— START OF Supplied data —

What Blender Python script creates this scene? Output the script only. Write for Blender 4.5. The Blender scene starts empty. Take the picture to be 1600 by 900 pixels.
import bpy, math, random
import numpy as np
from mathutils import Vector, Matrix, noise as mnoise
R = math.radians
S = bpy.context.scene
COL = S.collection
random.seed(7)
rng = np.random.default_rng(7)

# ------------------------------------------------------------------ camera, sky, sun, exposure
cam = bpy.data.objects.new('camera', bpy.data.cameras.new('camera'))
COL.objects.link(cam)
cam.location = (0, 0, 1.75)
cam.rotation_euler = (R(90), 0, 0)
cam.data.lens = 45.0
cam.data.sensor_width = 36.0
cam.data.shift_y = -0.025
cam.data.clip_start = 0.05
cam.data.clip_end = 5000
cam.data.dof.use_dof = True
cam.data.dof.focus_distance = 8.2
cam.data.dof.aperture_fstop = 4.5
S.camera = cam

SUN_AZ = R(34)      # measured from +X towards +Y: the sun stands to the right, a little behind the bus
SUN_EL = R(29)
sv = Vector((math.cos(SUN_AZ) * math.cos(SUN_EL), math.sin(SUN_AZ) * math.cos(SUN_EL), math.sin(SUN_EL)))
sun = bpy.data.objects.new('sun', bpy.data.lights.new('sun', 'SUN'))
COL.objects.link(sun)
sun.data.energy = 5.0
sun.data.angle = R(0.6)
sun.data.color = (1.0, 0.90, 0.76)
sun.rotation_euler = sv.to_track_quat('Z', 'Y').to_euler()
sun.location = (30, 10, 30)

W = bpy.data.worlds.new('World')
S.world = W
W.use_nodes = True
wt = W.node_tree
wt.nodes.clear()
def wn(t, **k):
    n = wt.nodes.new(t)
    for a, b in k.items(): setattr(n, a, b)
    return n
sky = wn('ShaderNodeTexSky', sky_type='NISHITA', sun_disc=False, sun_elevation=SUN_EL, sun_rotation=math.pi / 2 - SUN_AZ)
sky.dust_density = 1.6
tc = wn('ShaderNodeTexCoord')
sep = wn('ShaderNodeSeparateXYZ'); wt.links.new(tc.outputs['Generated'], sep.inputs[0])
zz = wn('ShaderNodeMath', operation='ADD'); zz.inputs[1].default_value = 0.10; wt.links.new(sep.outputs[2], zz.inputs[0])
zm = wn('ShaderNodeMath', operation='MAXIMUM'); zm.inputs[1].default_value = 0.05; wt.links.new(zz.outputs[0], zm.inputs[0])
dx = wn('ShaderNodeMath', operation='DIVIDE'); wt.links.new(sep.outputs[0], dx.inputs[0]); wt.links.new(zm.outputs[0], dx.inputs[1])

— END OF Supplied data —

=== Written instruction ===
Copy all the lines, exactly.

=== Answer for this exercise ===
What Blender Python script creates this scene? Output the script only. Write for Blender 4.5. The Blender scene starts empty. Take the picture to be 1600 by 900 pixels.
import bpy, math, random
import numpy as np
from mathutils import Vector, Matrix, noise as mnoise
R = math.radians
S = bpy.context.scene
COL = S.collection
random.seed(7)
rng = np.random.default_rng(7)

# ------------------------------------------------------------------ camera, sky, sun, exposure
cam = bpy.data.objects.new('camera', bpy.data.cameras.new('camera'))
COL.objects.link(cam)
cam.location = (0, 0, 1.75)
cam.rotation_euler = (R(90), 0, 0)
cam.data.lens = 45.0
cam.data.sensor_width = 36.0
cam.data.shift_y = -0.025
cam.data.clip_start = 0.05
cam.data.clip_end = 5000
cam.data.dof.use_dof = True
cam.data.dof.focus_distance = 8.2
cam.data.dof.aperture_fstop = 4.5
S.camera = cam

SUN_AZ = R(34)      # measured from +X towards +Y: the sun stands to the right, a little behind the bus
SUN_EL = R(29)
sv = Vector((math.cos(SUN_AZ) * math.cos(SUN_EL), math.sin(SUN_AZ) * math.cos(SUN_EL), math.sin(SUN_EL)))
sun = bpy.data.objects.new('sun', bpy.data.lights.new('sun', 'SUN'))
COL.objects.link(sun)
sun.data.energy = 5.0
sun.data.angle = R(0.6)
sun.data.color = (1.0, 0.90, 0.76)
sun.rotation_euler = sv.to_track_quat('Z', 'Y').to_euler()
sun.location = (30, 10, 30)

W = bpy.data.worlds.new('World')
S.world = W
W.use_nodes = True
wt = W.node_tree
wt.nodes.clear()
def wn(t, **k):
    n = wt.nodes.new(t)
    for a, b in k.items(): setattr(n, a, b)
    return n
sky = wn('ShaderNodeTexSky', sky_type='NISHITA', sun_disc=False, sun_elevation=SUN_EL, sun_rotation=math.pi / 2 - SUN_AZ)
sky.dust_density = 1.6
tc = wn('ShaderNodeTexCoord')
sep = wn('ShaderNodeSeparateXYZ'); wt.links.new(tc.outputs['Generated'], sep.inputs[0])
zz = wn('ShaderNodeMath', operation='ADD'); zz.inputs[1].default_value = 0.10; wt.links.new(sep.outputs[2], zz.inputs[0])
zm = wn('ShaderNodeMath', operation='MAXIMUM'); zm.inputs[1].default_value = 0.05; wt.links.new(zz.outputs[0], zm.inputs[0])
dx = wn('ShaderNodeMath', operation='DIVIDE'); wt.links.new(sep.outputs[0], dx.inputs[0]); wt.links.new(zm.outputs[0], dx.inputs[1])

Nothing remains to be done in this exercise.